Photo by Chris Smith
“You prepare all your life to try to be a head coach and to learn as much as you possibly can, and this is one of those experiences that — I don’t care how much you study, learn, read or talk to people … This one, there’s just no preparing for it.” —Michael Shafer, head coach, University of Richmond women’s basketball
The UR women’s basketball program suffered a trauma last May, when two staff members — assistant head coach Ginny Doyle and director of operations Natalie Lewis — lost their lives in a hot-air balloon accident in Doswell.
Eight players who trained, practiced and played under the watchful and guiding eyes of the two women returned this year to the UR women’s roster, and the season’s tipoff this month signifies only a small step in their uneasy journey of healing.
“They weren’t just a coach and a director of basketball,” Shafer says of Doyle and Lewis. “They were friends. And that emotion, that emotional piece, is just so hard because it just peeks up anytime it wants, and you’ve got to deal with it.”

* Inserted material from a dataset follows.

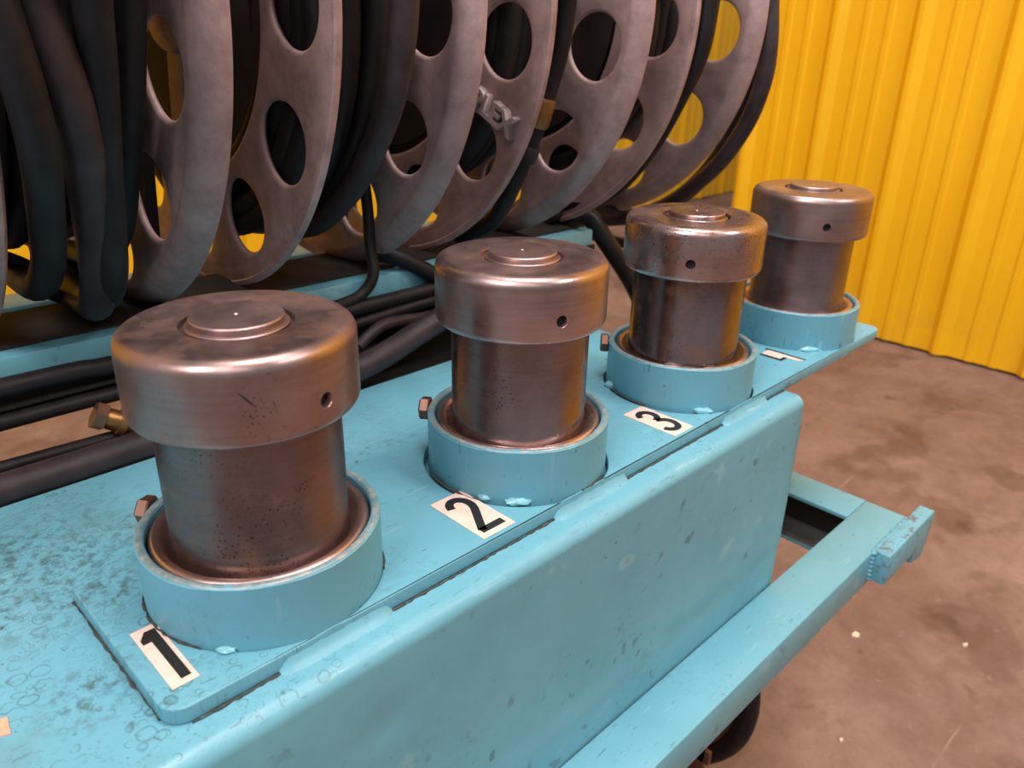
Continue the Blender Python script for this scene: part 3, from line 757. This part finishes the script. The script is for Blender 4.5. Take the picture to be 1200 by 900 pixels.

Richmond’s basketball gusto is largely focused on the men’s squads at UR and Virginia Commonwealth University. If ever there were a moment to rally behind a women’s team in town, though, this fall would be the time.
For that reason, we recognize this group of young women, Coach Shafer and the UR community around them as our Richmonders of the Month. In so doing, we hope to add truth to the words Shafer says he shared with his players: “We’re not alone. We’ve got people who are experiencing just what I’m experiencing, and we need to do this together. There’s strength in numbers.”